## [Materials provided]
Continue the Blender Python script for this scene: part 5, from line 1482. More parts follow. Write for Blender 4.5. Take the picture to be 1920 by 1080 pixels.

--

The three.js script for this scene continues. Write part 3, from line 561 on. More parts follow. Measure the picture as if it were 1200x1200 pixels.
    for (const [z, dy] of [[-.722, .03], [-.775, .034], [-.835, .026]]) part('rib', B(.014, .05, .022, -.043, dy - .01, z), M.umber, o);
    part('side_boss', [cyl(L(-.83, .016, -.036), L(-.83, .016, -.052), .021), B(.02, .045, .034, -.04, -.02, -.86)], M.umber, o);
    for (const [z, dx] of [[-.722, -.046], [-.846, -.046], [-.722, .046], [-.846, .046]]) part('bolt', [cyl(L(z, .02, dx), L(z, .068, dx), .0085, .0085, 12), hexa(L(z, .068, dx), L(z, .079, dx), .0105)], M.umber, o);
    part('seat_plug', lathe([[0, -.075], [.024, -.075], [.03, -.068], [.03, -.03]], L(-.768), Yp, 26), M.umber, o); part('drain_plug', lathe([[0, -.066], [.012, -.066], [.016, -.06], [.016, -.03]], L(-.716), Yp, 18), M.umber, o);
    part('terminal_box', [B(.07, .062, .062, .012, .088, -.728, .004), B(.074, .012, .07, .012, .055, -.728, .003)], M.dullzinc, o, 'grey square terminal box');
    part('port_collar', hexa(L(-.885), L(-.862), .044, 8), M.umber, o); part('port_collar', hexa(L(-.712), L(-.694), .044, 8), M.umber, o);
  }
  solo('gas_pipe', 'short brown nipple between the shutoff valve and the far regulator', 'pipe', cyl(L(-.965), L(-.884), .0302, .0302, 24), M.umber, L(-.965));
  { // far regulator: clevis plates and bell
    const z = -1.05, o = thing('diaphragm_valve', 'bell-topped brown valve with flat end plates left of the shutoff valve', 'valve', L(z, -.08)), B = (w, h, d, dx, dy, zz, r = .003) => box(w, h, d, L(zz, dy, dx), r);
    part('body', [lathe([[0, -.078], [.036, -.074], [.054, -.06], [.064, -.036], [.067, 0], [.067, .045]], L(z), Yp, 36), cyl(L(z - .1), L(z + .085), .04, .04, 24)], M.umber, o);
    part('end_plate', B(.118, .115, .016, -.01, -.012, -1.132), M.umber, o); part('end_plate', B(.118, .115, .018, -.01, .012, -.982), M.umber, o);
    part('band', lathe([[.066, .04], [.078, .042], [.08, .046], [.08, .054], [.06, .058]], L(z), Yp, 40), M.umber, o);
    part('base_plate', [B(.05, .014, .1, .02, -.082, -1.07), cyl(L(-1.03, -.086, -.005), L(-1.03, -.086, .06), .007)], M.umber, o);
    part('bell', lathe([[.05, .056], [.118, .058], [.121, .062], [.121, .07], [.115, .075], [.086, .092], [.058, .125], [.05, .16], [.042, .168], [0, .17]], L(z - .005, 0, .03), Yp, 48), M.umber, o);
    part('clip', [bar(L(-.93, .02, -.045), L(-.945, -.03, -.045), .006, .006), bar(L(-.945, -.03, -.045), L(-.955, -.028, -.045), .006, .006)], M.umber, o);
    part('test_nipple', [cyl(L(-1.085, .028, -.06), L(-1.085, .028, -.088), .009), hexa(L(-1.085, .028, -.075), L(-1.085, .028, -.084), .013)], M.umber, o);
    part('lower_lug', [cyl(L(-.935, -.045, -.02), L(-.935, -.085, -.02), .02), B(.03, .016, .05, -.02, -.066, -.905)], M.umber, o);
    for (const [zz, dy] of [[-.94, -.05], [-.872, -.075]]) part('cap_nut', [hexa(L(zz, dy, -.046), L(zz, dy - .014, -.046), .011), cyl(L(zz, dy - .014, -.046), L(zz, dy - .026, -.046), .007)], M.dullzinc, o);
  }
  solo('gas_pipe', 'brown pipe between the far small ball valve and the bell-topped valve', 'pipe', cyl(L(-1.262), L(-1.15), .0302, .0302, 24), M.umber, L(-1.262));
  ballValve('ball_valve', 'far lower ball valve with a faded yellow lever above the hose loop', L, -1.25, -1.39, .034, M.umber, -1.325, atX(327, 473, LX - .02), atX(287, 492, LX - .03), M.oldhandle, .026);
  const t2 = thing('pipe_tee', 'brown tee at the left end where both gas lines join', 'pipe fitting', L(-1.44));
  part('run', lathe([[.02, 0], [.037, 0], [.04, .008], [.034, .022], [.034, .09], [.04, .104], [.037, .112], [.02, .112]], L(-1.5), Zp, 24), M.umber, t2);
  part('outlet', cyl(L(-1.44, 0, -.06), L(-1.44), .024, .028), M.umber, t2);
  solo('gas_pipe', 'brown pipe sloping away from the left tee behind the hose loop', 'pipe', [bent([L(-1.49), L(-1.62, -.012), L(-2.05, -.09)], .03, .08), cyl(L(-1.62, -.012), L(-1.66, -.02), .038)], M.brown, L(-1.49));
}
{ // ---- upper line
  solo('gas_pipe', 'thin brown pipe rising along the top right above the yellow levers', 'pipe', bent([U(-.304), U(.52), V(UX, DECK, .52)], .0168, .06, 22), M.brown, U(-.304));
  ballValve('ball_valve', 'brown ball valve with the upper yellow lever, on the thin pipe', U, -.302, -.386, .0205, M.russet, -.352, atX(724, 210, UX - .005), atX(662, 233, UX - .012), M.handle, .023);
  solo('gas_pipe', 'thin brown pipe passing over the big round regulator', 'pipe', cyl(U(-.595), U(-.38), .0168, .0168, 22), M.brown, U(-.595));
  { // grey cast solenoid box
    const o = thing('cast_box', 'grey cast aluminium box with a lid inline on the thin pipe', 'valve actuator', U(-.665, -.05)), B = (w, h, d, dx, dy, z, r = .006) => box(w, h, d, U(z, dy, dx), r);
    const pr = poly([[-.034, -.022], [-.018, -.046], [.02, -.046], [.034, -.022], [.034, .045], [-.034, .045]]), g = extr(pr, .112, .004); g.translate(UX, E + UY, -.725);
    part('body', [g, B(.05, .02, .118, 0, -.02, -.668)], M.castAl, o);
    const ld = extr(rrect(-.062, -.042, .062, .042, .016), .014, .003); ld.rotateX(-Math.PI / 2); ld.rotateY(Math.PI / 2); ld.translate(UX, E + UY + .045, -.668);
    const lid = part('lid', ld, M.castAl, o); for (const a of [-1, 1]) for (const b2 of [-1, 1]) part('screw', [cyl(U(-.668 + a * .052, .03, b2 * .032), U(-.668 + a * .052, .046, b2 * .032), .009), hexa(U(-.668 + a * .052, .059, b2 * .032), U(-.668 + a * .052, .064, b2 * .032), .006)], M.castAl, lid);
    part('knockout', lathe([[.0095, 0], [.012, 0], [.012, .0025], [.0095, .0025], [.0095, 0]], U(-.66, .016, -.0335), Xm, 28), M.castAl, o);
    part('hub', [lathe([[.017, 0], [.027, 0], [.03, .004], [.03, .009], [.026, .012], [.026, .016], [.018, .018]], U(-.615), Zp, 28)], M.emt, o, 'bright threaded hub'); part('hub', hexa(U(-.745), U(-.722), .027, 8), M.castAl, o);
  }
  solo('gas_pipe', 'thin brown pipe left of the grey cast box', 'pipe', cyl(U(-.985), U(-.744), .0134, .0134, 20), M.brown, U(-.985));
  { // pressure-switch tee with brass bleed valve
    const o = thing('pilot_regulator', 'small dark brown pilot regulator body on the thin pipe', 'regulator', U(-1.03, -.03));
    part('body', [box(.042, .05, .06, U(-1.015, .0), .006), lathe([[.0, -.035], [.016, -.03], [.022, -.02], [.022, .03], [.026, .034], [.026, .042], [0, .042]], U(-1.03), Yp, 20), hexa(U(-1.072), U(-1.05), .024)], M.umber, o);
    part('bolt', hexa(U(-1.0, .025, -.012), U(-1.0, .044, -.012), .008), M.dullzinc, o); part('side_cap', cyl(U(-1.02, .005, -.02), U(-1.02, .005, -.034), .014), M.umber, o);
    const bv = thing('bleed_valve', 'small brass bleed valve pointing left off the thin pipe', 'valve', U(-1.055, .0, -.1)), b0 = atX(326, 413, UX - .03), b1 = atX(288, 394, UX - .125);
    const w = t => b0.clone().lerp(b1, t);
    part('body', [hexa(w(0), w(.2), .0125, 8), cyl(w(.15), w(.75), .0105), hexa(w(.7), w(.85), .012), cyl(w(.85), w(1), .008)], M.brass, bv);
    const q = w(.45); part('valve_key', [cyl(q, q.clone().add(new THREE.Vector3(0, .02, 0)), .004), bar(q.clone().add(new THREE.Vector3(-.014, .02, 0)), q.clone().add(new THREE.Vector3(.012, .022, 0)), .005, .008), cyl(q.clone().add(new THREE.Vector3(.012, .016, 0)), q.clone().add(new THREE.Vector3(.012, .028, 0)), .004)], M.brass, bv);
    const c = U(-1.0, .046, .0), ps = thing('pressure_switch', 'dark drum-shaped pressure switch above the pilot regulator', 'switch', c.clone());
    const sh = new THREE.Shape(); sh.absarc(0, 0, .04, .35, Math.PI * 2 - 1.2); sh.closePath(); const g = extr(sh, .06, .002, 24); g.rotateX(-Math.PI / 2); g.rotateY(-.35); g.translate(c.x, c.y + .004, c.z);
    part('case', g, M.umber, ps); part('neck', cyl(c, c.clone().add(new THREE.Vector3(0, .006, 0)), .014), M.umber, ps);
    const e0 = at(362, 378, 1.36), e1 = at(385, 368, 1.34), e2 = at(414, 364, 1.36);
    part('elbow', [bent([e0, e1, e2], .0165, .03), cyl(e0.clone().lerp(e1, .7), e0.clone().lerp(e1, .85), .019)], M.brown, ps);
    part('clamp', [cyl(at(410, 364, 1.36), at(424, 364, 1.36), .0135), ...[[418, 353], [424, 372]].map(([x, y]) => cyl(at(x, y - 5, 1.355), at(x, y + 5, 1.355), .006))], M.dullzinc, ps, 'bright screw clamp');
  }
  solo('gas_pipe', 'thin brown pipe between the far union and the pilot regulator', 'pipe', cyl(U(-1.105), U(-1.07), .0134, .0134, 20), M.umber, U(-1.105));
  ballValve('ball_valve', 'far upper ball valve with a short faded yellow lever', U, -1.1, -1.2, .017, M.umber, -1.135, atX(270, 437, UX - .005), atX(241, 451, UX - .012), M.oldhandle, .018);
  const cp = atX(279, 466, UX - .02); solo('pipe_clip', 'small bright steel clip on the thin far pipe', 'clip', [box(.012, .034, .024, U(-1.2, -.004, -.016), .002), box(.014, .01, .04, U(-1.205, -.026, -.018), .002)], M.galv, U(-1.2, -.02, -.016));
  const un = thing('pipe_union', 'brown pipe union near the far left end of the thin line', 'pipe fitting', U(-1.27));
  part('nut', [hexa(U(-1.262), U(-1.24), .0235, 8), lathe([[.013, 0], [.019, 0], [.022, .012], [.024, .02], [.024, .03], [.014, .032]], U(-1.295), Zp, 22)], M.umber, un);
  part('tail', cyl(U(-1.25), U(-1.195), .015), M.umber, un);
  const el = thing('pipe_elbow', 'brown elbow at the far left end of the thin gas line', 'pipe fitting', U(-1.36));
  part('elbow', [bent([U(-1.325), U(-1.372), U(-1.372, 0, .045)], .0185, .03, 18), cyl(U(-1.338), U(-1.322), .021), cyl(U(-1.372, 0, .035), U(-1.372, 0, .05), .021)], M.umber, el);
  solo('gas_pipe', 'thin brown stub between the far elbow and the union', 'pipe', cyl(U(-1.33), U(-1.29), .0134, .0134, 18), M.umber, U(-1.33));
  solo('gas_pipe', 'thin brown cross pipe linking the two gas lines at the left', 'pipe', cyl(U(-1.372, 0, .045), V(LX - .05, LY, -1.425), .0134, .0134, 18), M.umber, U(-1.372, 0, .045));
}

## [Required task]
Say how many lines of the data include the word "Write". Respond with the number alone.

## [Solution for this task]
2